Boex Construction Limited v Father Justus Rottuk -Father In Charge Divine Word Parish (Diwopa) Catholic Church Kayole As A Trustee And Agent Of Divine Catholic Church Kayole & Michire Muto T/A Greenworld Consultants Limited (Sued As An Agent/Consultant/Trustee Of Divine Work Parish Catholic Church Kayole [2020] KEHC 4417 (KLR) | Construction Contracts | Esheria

Boex Construction Limited v Father Justus Rottuk -Father In Charge Divine Word Parish (Diwopa) Catholic Church Kayole As A Trustee And Agent Of Divine Catholic Church Kayole & Michire Muto T/A Greenworld Consultants Limited (Sued As An Agent/Consultant/Trustee Of Divine Work Parish Catholic Church Kayole [2020] KEHC 4417 (KLR)

Full Case Text

REPUBLIC OF KENYA

IN THE HIGH COURT OF KENYA

AT NAIROBI

MILIMANI COMMERCIAL & TAX DIVISION

CIVIL SUIT NO. E007 OF 2020

BOEX CONSTRUCTION LIMITED....................................PLAINTIFF/APPLICANT

VERSUS

FATHER JUSTUS ROTTUK – FATHER IN CHARGE DIVINE WORD

PARISH (DIWOPA)CATHOLIC CHURCH KAYOLE AS A TRUSTEE AND

AGENT OF DIVINE CATHOLIC CHURCH KAYOLE...................1ST DEFENDANT

MICHIRE MUTO T/A GREENWORLD CONSULTANTS LIMITED

(SUED AS AN AGENT/CONSULTANT/TRUSTEE OF DIVINE WORK

PARISH CATHOLIC CHURCH KAYOLE.....................................2ND DEFENDANTS

RULING

1. The subject of this ruling is a notice of motion application dated 20th January 2020 filed by the Plaintiff (herein “the Applicant”) under the provision of; Order 51 Rule 1 of the Civil Procedure Rules 2010, Section 1A, 1B, 3A and 63(e) of the Civil Procedure Act and all other enabling provisions of the law.

2. The Applicant is seeking for orders;-

(a) An order of temporary injunction do issue restraining the defendants jointly and severally, themselves, their agents, servants, employees, officers, functionaries, workers by whatever name called from entering or compelling the plaintiff to vacate, cease, interfering with and/or disrupting the plaintiff’s constructions works commenced on the property registered as LR. No. 121/242 Komarock, pending the hearing and determination of this suit;

(b) That costs of this application be provided for.

3. The application is based on the grounds thereto and the affidavit sworn by the Applicant Athman Siafi Oduki.
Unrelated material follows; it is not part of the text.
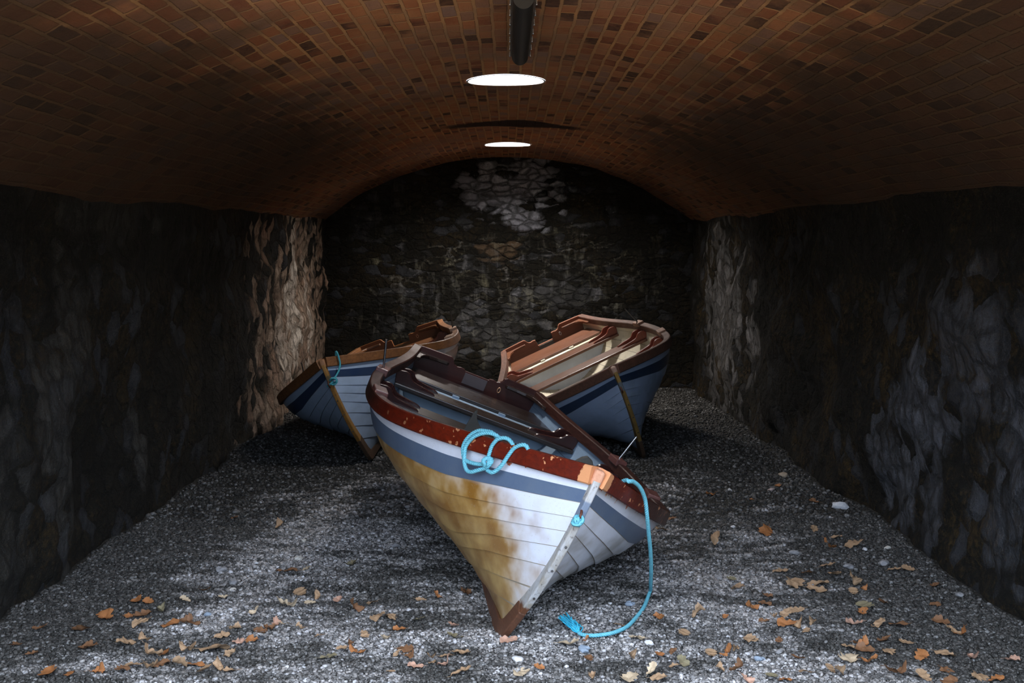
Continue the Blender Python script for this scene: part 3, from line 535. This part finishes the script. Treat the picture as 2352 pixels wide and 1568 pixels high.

In a nutshell he avers that, on 7th October 2017,the Applicant and the 1st defendant (herein “the 1st Respondent”) entered into an agreement whereby the Applicant was contracted to erect, built, construct, develop on the 1st Respondent’s land parcel Number IR No. 12 situated at Komarock area in Nairobi a church worship.

4. The Applicant was to render the services to completion at the sum of Kshs. 38,589,81.  A sum of Kshs. 16,450,366 has been paid so far.  The project was to be undertaken in five phases and is currently at the second phase. However, on or about 17th December 2019, the 1st Respondent issued the Applicant with a default notice to which the Applicant responded vide a letter dated 15th January 2020. The 1st Respondent thereafter terminated the contract.
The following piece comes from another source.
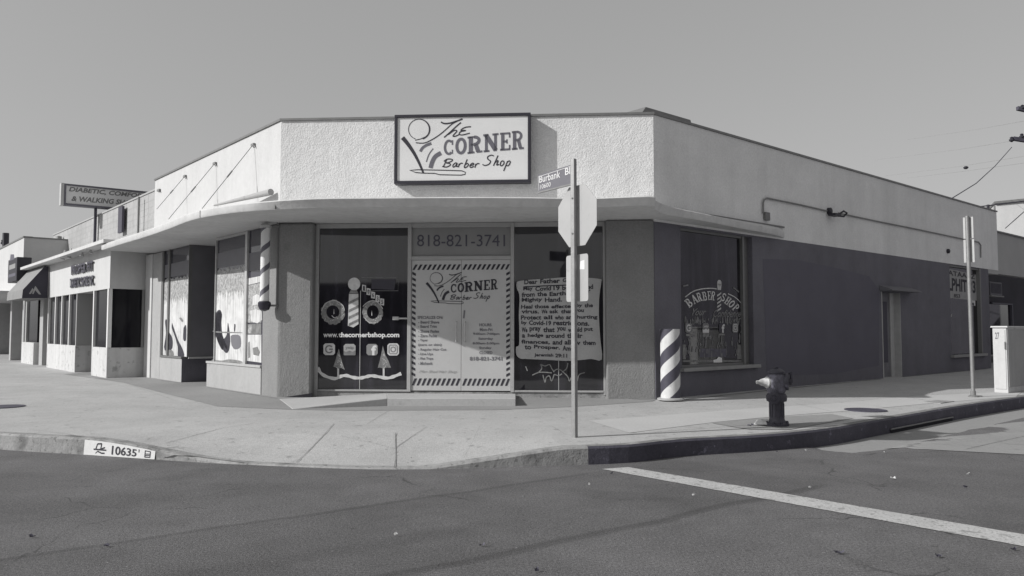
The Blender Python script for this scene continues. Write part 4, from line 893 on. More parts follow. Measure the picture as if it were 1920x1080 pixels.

5. The Applicant avers that its effort to discuss the matter with the Father in charge of the 1st Respondent has not yielded fruits.   The construction material at site were procured on credit and the termination of the contract will expose it to serious ramification and irreparable damage.   That the decision to terminate the contract is a breach of the contract  Further, the 1st Respondents have opted out of the arbitration clause in the contract.

6. Further, following the termination of the contract, the Applicant has been ordered out of the construction site immediately and it is apprehensive that they will lose the tools of trade, and be unable to take stock of materials and/or preserve the same.  Further the subject notice issued based in clause 38. 2 and 38. 4 of the germane contract was issued and served without any breach on the part of the Applicant.  Hence the plea for the grant of the orders sought for herein.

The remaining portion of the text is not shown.